4. Illusion of Control

Some believe that by inserting a large liquidated damages clause, they are fully protected from breach. This illusion of control often leads to complacency, ignoring:

• The need for proper performance monitoring

• Enforcement complexities

• The court’s discretion in reducing the damages to reasonable limits

 

Legal Misinterpretation Amplifies Behavioural Bias

In India, courts may not enforce liquidated damages as-is. They evaluate:

• Whether actual loss occurred

• Whether the sum was a genuine pre-estimate

  • Whether it functions as a deterrent or punishment

This legal uncertainty increases behavioural distortions:

• Breaching parties may overestimate their liability

• Non-breaching parties may hesitate to enforce for fear of not recovering the stated sum

• Both sides may end up in litigation, incurring costs that outweigh the damage itself

 

What Can Be Done?

To reduce these distortions and foster healthier contractual behaviour:

Educate Contractual Parties

Especially in SME and startup ecosystems, better awareness about the true nature of liquidated damages is essential.

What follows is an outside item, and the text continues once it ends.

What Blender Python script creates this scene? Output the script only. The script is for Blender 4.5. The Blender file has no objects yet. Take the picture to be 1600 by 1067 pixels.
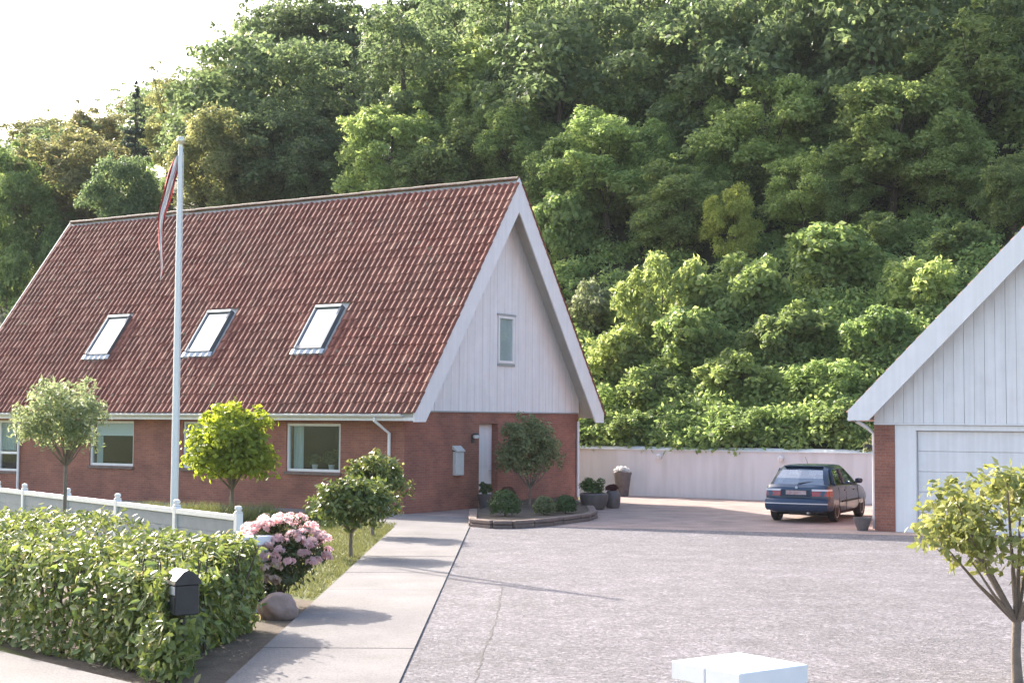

Draft Clear and Reasonable Clauses

Avoid exaggerated figures. Instead, use realistic pre-estimates backed by data or past performance metrics.

Include Contextual Dispute Resolution Mechanisms

Include arbitration or mediation to reduce psychological stress and time cost involved in enforcing liquidated damages.

Train Legal and Business Teams Together

Cross-training helps in aligning commercial goals with legal realities—bridging the gap between legal intent and behavioural execution.

 

Conclusion: Contracts Are Psychological Instruments Too

Understanding the psychology of breach reveals that contracts aren’t just legal tools—they’re also psychological frameworks. Liquidated damages, when misunderstood, can distort decision-making, promote fear-driven behaviour , and lead to inefficient outcomes.

A well-drafted and well-understood contract can reduce uncertainty and improve commercial relationships. But achieving that requires not just legal expertise—but also behavioural insight.